Silicon Fingerprinting: Where Energy Efficiency Meets Security

Thursday, April 21, 2016 10:00 am - 11:00 am EDT (GMT -04:00)


Anys Bacha

Department of Computer Science and Engineering, Ohio State University



For decades, the semiconductor industry thrived on advances in process technology fueled by Moore's law. Unfortunately, densely populated microprocessors are facing increasingly restricted power budgets that are undermining the benefits of traditional multi-core scaling, emphasizing the need to explore low power architectures.

Furthermore, as more of our personal data is collected, created, and consumed through interconnected devices, information security is becoming increasingly important. The rapid growth in mobile and wearable technology is driving the need for scalable designs that can autonomously safeguard digital content, putting more emphasis on hardware-assisted solutions.

I will present how “silicon fingerprints,” inherent in today’s microprocessors, can be used to improve energy efficiency and security. I will first describe how such fingerprints, when combined with error-correcting codes, can enable chips to adapt their reliability constraints according to their operating environments in order to save energy. I will then discuss a technique that dynamically constructs unique 3D maps based on error locations in processor caches. I will show how these maps can be utilized for building autonomous authentication systems, cryptographic key generators, and memoryless key storage.


Anys Bacha is a Ph.D. candidate in the Computer Science and Engineering department at The Ohio State University.
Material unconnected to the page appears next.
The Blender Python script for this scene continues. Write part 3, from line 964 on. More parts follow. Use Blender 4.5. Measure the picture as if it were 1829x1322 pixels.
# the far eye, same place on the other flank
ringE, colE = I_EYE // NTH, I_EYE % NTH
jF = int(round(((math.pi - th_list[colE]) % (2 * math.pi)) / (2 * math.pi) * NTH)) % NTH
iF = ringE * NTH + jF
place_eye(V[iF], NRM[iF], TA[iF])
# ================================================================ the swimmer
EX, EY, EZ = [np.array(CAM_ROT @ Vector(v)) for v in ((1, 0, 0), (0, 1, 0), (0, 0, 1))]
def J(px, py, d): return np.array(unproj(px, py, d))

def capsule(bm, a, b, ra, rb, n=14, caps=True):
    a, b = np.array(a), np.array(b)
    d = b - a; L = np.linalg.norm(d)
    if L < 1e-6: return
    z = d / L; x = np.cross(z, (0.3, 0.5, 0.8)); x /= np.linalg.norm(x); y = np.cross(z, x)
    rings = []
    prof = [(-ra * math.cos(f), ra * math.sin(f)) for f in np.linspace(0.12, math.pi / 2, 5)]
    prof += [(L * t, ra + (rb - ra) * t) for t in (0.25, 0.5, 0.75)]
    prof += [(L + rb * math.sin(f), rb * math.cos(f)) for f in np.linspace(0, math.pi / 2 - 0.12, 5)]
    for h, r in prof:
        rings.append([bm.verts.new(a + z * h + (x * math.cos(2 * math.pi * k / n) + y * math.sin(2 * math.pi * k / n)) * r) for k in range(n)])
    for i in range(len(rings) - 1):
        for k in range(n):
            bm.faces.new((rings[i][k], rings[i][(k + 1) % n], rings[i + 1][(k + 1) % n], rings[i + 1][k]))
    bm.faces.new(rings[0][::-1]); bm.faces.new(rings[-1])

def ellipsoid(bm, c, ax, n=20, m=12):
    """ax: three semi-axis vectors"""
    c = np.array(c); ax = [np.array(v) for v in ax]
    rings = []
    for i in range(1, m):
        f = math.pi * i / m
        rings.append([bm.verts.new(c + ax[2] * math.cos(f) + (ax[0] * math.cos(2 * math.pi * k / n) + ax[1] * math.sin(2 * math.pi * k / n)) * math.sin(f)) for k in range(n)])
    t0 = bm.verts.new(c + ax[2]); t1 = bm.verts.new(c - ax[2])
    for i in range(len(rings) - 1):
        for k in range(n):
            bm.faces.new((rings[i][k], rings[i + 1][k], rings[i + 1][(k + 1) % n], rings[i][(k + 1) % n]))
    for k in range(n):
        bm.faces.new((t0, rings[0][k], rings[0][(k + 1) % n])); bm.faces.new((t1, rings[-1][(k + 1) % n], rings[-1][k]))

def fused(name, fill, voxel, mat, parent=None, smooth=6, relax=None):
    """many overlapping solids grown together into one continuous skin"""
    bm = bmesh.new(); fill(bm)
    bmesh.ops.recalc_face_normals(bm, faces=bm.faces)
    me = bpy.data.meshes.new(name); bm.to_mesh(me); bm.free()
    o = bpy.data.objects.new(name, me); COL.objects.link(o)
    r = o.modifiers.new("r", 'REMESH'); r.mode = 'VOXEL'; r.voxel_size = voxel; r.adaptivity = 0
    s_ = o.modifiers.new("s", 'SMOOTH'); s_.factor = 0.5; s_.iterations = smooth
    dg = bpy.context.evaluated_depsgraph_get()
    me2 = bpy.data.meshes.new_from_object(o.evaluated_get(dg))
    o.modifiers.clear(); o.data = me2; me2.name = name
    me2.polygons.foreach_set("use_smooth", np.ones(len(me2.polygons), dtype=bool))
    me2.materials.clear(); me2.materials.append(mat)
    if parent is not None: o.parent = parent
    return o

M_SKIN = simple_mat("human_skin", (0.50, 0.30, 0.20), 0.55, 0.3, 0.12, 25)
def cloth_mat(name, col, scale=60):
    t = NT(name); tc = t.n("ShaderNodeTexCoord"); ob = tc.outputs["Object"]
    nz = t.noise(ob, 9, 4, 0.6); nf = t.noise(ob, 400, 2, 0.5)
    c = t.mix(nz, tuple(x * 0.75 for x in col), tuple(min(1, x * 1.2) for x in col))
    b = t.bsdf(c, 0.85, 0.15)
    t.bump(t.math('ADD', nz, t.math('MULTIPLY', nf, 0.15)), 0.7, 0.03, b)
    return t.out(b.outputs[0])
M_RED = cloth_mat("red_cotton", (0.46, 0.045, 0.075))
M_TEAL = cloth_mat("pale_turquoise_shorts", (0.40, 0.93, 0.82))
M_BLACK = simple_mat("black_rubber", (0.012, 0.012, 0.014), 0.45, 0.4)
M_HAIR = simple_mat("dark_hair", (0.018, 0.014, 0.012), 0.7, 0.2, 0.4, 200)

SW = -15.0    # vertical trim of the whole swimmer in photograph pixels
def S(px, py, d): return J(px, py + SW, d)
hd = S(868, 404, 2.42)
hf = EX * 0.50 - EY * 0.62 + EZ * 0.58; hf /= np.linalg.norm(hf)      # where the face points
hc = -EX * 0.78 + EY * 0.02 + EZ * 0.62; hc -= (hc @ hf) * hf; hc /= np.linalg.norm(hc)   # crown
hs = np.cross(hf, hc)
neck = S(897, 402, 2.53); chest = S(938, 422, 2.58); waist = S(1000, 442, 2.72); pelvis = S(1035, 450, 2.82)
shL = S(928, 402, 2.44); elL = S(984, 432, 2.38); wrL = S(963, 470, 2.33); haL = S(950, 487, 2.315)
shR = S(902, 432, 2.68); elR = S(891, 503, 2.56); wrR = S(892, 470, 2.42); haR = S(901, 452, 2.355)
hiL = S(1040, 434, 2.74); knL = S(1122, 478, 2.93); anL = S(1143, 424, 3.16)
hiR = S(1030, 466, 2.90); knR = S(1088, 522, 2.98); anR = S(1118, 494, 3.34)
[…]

His research focuses on developing secure and energy efficient computer systems, and investigating new synergies between mobile and cloud computing to meet the demand of emerging workloads. Anys has 12 years of Research and Development experience with Hewlett-Packard where he worked on a variety of subsystems at the hardware, firmware, and OS levels. In 2014, Anys served as a lead R&D engineer on Hewlett-Packard’s Superdome X project that broke performance records for the SPECjbb2013 benchmark in multiple categories. He recently won The Ohio State CSE Graduate Research Award. Anys has authored publications in top architecture conferences. He holds two patents and has eight additional that are pending.